The dough itself could hardly be simpler. Cookbook and Internet recipes abound, but most pizza dough consists of just five ingredients: yeast, flour, salt, water and olive oil. Some also contain a sweetener, usually sugar or honey, but that’s it. Anything else is superfluous.

Preparing pizza dough is a forgiving art, but you would never know it from the strict and often misleading advice found in recipes. A 500-degree oven isn’t necessary (450 degrees will do), dry yeast doesn’t need to be proofed, the water doesn’t have to be between 105 and 110 degrees, pizza stones aren’t essential for crispness, and dough doesn’t have to rise twice or live in an airtight glass bowl or be refrigerated overnight to produce excellent crust.

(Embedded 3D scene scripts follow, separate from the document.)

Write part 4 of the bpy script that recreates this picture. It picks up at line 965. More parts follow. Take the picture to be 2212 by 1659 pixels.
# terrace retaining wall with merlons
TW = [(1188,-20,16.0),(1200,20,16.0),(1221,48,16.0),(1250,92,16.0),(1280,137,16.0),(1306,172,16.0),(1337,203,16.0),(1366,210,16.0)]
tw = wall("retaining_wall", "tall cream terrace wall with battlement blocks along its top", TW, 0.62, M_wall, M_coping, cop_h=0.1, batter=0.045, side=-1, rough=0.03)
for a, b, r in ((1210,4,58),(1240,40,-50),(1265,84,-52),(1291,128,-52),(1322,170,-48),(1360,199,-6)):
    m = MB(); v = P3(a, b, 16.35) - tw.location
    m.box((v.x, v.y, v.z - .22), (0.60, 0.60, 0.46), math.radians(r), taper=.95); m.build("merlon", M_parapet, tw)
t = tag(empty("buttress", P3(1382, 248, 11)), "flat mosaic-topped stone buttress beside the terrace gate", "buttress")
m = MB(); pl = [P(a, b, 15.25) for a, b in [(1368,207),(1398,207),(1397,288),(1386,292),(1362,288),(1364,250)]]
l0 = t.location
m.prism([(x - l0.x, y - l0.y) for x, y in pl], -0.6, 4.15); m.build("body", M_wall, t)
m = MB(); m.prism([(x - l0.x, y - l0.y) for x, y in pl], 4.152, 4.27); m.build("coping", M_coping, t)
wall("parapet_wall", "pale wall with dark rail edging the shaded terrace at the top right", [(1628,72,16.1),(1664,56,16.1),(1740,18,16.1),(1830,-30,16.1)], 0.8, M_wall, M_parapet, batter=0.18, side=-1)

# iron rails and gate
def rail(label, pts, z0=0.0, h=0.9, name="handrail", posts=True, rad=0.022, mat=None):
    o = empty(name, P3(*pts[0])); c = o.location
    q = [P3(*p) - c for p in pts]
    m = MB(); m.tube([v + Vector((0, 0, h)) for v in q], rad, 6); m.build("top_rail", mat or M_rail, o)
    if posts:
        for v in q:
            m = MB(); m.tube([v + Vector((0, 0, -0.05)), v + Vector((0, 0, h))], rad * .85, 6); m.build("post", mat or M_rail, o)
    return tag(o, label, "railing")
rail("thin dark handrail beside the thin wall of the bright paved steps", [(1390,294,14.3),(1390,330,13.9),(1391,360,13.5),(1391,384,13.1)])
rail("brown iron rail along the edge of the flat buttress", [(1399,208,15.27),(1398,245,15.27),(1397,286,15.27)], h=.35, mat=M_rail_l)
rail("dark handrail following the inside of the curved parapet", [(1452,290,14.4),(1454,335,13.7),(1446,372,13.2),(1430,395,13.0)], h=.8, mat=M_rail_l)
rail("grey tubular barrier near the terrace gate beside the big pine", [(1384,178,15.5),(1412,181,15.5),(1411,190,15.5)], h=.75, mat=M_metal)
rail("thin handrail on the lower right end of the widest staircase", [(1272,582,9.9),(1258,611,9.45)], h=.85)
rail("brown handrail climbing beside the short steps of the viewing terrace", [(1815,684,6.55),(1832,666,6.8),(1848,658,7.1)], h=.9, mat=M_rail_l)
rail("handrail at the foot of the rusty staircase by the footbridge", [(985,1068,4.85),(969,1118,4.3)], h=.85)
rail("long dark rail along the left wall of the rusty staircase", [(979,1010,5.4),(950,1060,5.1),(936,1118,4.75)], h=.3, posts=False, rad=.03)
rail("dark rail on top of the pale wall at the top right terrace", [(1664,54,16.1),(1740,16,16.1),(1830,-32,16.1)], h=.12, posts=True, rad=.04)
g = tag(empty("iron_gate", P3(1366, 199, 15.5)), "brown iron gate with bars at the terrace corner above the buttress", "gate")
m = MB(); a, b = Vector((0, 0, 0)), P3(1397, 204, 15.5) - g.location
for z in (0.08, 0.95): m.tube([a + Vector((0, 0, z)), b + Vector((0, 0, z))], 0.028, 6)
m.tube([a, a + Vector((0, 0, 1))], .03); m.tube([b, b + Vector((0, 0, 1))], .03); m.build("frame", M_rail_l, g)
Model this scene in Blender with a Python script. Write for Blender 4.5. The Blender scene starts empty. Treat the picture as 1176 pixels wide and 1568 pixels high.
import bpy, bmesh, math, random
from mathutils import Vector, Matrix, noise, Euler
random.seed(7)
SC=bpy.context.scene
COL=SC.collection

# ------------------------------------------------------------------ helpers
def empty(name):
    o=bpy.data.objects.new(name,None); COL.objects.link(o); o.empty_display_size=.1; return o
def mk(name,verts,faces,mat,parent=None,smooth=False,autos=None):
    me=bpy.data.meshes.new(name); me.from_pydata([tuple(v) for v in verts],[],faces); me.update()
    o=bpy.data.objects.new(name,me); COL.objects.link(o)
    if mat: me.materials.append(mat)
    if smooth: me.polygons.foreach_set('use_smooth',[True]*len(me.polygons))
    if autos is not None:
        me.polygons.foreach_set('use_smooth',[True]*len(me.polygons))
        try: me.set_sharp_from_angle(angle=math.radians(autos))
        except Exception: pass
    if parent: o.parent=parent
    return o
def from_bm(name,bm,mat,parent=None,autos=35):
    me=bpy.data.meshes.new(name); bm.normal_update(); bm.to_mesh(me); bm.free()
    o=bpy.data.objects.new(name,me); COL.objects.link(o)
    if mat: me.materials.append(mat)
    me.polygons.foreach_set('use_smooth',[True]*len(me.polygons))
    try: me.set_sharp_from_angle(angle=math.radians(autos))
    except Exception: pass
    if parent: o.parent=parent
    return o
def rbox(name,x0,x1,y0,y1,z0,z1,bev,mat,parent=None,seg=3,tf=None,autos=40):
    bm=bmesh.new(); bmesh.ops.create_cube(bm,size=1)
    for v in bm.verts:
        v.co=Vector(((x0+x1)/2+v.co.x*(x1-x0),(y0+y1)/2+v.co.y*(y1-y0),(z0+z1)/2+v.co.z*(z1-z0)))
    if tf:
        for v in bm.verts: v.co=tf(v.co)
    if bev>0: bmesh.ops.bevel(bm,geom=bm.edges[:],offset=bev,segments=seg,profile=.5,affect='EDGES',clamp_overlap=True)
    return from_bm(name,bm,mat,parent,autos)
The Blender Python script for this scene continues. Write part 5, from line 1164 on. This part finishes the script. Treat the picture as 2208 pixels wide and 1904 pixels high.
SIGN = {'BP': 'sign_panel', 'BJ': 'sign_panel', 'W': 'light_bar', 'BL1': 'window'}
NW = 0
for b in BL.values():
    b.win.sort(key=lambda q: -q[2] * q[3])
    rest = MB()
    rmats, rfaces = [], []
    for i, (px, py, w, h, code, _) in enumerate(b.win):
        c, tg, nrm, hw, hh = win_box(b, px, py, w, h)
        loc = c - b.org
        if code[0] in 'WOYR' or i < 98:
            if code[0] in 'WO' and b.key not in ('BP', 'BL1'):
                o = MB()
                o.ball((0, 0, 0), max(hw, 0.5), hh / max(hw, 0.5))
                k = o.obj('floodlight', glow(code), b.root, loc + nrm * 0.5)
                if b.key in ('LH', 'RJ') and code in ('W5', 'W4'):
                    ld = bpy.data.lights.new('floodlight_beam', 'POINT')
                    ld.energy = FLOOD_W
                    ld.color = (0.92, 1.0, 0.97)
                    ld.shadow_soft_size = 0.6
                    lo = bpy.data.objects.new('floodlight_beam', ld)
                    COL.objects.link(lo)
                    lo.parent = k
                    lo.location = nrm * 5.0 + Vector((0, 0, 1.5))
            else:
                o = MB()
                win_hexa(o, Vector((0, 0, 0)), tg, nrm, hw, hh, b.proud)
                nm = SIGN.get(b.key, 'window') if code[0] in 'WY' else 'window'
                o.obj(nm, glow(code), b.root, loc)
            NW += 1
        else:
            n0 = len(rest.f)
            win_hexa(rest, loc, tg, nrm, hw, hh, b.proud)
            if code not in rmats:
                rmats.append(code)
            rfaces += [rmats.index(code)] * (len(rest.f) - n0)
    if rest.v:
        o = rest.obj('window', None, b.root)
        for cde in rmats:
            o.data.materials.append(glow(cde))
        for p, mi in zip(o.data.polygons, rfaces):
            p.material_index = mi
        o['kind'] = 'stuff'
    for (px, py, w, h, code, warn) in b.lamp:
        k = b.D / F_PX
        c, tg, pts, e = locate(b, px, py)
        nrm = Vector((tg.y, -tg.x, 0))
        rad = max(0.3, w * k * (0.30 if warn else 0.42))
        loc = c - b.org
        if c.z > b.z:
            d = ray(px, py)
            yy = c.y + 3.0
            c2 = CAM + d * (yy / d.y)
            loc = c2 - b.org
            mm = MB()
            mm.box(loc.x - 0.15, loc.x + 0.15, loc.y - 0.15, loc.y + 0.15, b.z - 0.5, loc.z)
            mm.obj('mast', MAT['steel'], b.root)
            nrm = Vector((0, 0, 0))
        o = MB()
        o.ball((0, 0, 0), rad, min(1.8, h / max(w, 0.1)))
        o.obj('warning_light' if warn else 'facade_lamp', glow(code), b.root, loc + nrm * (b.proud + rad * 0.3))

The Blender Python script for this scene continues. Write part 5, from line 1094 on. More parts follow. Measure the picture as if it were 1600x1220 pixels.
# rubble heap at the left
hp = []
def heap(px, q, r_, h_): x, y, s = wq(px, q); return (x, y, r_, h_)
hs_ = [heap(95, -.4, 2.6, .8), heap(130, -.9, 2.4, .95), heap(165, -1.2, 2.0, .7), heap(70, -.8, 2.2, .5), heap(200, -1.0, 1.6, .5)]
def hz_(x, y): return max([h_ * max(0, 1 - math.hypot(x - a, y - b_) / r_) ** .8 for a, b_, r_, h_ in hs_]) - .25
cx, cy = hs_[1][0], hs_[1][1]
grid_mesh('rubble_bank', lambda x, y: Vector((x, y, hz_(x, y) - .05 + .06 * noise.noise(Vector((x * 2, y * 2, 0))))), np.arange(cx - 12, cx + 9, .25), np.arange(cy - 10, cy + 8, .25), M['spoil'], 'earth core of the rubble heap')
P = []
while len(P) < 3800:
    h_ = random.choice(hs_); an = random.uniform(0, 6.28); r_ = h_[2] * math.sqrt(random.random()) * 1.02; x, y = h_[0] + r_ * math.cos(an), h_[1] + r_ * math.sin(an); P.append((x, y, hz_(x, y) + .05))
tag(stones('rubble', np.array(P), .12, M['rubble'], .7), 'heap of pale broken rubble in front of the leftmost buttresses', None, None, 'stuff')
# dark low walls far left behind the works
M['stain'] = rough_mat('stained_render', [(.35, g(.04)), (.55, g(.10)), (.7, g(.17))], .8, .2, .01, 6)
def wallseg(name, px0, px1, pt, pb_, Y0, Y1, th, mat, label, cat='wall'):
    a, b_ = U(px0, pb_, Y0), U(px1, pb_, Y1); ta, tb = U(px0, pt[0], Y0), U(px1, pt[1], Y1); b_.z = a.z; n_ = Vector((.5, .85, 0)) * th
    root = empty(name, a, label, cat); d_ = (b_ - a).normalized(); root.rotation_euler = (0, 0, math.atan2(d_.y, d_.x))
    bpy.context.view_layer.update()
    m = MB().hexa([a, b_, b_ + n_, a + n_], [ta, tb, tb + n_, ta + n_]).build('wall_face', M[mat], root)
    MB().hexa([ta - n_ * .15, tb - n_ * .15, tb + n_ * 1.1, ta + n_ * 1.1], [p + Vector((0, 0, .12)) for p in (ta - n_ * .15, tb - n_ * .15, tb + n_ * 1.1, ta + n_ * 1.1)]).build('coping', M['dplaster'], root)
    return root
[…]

I’ve yet to find a recipe that reveals the best tip of all: If you roll your dough on parchment cooking paper, you can slide the paper and pizza directly onto an oven rack and bake perfect crust without a pan. And what the heck, here’s a helpful corollary: If the whole thing ignites, that’s not parchment cooking paper you’re using.

Thin-Crust Pizza Dough

Makes two 12-inch pizzas

1 cup warm water

2 teaspoons sugar

1 1/2 teaspoons active dry yeast

2 3/4 to 3 cups bread flour or unbleached all-purpose flour

2 tablespoons olive oil

1/2 teaspoon salt

Combine water, sugar, yeast and 1 1/2 cup flour in a large bowl and mix well. Add the oil, salt, and remaining flour. Stir until you can no longer work the dough with a spoon. Knead for five minutes, adding small amounts of water or flour if necessary to achieve dough that is moist but not overly sticky. Let rise for one hour in lightly oiled bowl covered with towel or plastic wrap.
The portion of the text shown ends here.